La pression s’accentue sur le gouvernement indien

La revendication chinoise et la capture de la patrouille ne soulèvent pas pour l’instant l’opinion publique, mais les relations se refroidissent à partir de 1958 et plus encore après les difficultés que Nehru rencontre pour être autorisé à voyager au Tibet, ce qu’il ne fera qu’à l’automne. Le 14 décembre 1958, sous la pression du parlement indien, Nehru écrit à Zhou Enlai lui demandant la révision des cartes chinoises en insistant sur la NEFA et lui rappelle sa déclaration comme quoi il n’y avait aucun conflit frontalier, en effet une carte chinoise de juillet 1958 montrait une nouvelle fois des territoires revendiqués par l’Inde comme faisant partie de la RPC. Dans sa réponse du 23 janvier 1959, Zhou Enlai indique que les frontières n’ont jamais été officiellement définies et que la ligne McMahon n’a jamais été reconnue par le gouvernement central chinois quel qu’il soit, revendiquant alors officiellement la NEFA, et que l’Aksaï Chin a toujours été sous juridiction chinoise et régulièrement patrouillé par des troupes chinoises. Il admettra ainsi qu’il y a bien un problème de frontière entre l’Inde et la Chine contrairement à sa déclaration de 1956. Il ajoutera que les cartes anciennes étaient précises sur la plupart des points et qu’il y aurait des difficultés pour les changer, le peuple chinois se sentant également offusqué par les cartes indiennes. Il propose une étude des frontières pour parvenir à un accord et que les deux parties maintiennent le statu quo en attendant pour éviter les accrochages. Ce mot n’aura pas le même sens dans les deux pays.

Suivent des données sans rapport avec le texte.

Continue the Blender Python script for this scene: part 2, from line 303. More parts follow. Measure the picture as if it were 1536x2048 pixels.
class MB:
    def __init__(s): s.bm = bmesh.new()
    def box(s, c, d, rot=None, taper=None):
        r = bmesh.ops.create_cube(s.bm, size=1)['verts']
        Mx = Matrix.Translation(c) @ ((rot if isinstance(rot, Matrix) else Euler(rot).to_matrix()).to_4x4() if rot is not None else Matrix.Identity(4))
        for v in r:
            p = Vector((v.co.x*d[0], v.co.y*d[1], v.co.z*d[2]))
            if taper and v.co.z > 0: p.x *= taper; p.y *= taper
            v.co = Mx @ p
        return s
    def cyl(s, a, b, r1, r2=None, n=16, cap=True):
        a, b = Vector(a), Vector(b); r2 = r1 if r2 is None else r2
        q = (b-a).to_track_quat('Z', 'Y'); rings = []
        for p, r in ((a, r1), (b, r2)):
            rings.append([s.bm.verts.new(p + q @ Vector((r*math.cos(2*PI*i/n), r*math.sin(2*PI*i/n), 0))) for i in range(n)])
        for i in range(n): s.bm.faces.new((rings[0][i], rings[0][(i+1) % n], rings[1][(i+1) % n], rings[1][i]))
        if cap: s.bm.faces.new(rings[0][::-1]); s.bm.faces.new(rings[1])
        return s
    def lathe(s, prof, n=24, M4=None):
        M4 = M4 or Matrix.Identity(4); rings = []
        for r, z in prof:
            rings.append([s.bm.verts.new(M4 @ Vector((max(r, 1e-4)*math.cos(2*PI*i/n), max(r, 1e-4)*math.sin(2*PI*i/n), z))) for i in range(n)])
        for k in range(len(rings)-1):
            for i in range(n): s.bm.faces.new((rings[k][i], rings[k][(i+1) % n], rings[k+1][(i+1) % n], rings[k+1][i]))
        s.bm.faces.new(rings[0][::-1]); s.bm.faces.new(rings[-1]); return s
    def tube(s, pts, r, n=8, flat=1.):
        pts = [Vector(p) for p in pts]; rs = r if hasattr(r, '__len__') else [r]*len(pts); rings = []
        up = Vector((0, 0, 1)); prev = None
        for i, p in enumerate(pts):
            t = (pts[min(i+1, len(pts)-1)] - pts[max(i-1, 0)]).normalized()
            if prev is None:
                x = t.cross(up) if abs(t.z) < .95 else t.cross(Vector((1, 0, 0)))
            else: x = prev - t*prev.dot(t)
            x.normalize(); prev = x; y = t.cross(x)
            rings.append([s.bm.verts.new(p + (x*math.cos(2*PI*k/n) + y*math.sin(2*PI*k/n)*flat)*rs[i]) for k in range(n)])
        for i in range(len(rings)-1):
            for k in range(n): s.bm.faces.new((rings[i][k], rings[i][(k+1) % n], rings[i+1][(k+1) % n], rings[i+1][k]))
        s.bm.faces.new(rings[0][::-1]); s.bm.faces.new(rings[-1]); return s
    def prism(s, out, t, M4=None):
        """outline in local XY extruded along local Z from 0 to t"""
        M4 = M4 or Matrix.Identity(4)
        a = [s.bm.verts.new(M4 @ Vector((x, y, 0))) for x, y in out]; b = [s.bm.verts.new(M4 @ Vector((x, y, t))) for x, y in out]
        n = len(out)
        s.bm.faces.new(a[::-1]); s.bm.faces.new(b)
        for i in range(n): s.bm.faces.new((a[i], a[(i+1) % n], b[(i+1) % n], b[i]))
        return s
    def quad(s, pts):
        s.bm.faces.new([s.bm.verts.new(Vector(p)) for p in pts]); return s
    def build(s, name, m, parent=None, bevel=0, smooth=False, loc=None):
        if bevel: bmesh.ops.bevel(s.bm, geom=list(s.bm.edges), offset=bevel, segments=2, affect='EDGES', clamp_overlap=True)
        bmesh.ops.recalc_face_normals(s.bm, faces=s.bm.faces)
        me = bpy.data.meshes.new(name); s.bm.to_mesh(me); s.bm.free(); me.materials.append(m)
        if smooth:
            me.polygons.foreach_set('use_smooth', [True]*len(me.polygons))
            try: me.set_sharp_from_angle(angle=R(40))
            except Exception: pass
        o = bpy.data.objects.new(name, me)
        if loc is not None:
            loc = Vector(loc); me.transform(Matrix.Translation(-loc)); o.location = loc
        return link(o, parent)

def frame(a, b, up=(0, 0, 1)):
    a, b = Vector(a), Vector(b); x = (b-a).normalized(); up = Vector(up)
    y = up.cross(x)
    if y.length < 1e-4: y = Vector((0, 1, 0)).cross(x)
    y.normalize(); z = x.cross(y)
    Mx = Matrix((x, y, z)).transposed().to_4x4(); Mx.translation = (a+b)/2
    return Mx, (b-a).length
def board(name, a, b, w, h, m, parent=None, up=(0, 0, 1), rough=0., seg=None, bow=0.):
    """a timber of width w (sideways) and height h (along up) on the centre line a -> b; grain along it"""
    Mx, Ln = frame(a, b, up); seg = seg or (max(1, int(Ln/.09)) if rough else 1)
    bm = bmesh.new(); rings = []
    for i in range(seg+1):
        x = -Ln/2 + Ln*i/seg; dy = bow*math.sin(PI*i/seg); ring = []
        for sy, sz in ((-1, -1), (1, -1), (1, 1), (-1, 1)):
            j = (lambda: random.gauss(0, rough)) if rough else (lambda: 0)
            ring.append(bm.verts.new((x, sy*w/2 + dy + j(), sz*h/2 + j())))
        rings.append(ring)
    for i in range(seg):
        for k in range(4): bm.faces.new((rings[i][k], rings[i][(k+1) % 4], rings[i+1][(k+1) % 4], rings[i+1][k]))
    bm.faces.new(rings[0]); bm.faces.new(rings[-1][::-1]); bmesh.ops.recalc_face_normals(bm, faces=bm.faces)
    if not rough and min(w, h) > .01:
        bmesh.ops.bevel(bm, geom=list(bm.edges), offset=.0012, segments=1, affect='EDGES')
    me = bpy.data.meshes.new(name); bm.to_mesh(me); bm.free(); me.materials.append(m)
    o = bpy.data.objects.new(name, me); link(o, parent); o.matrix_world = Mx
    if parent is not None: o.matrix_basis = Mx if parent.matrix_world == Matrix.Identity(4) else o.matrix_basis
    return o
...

Par statu quo, Zhou Enlai entendra que les deux pays doivent rester sur les positions qu’ils occupent actuellement, positions qui incluent le contrôle de la route par l’APL, alors que Nehru comprendra par cette formule les anciennes positions. Entre-temps, le chef de l’armée de terre indienne, le général K.S. Thimayya, avait indiqué à Nehru que l’Aksaï Chin n’était pas stratégiquement important, que tous les vice-rois des Indes avaient préféré la ligne des Karakoram plutôt que celle des Kunlun, plus difficile à défendre. L’insurrection tibétaine qui couvait depuis plusieurs mois éclate le 10 mars 1959 à Lhassa, l’action de l’APL attire l’attention de la presse indienne et il devient de plus en plus difficile pour Nehru de continuer les discussions uniquement par voie diplomatique.

Références

Références
1En 1947, des troubles dans la population musulmane s’y manifestèrent et le maharajah requit l’aide de l’Inde. L’Inde envoya des troupes et le Pakistan fit de même, des combats s’ensuivirent qui durèrent jusqu’en décembre 1948. En janvier 1949, l’ONU imposa un cessez-le-feu et une frontière fut tracée, mais les tensions persistèrent. En 1954, le Cachemire deviendra un état à part entière de l’Union indienne et il sera encore la cause de deux guerres indo-pakistanaises en 1965 et en 1971.
2Accord signé à pékin le 23 mai entre le gouverneur de Chamdo et le gouvernement de la République populaire de Chine. L’esprit de cet accord était pour Pékin que le Tibet reconnaisse la souveraineté chinoise. Il fut signé sous la contrainte.
3Respect mutuel de l’intégrité territoriale et de la souveraineté, Non-agression, Non-ingérence dans les affaires intérieures de l’autre état, Egalité, Coexistence pacifique.
4Le Tibet y était désigné comme la « région tibétaine de Chine ».
5Organe de presse officiel du comité central du Parti communiste chinois, créé en 1948.
6Capitale administrative du district du Ladakh.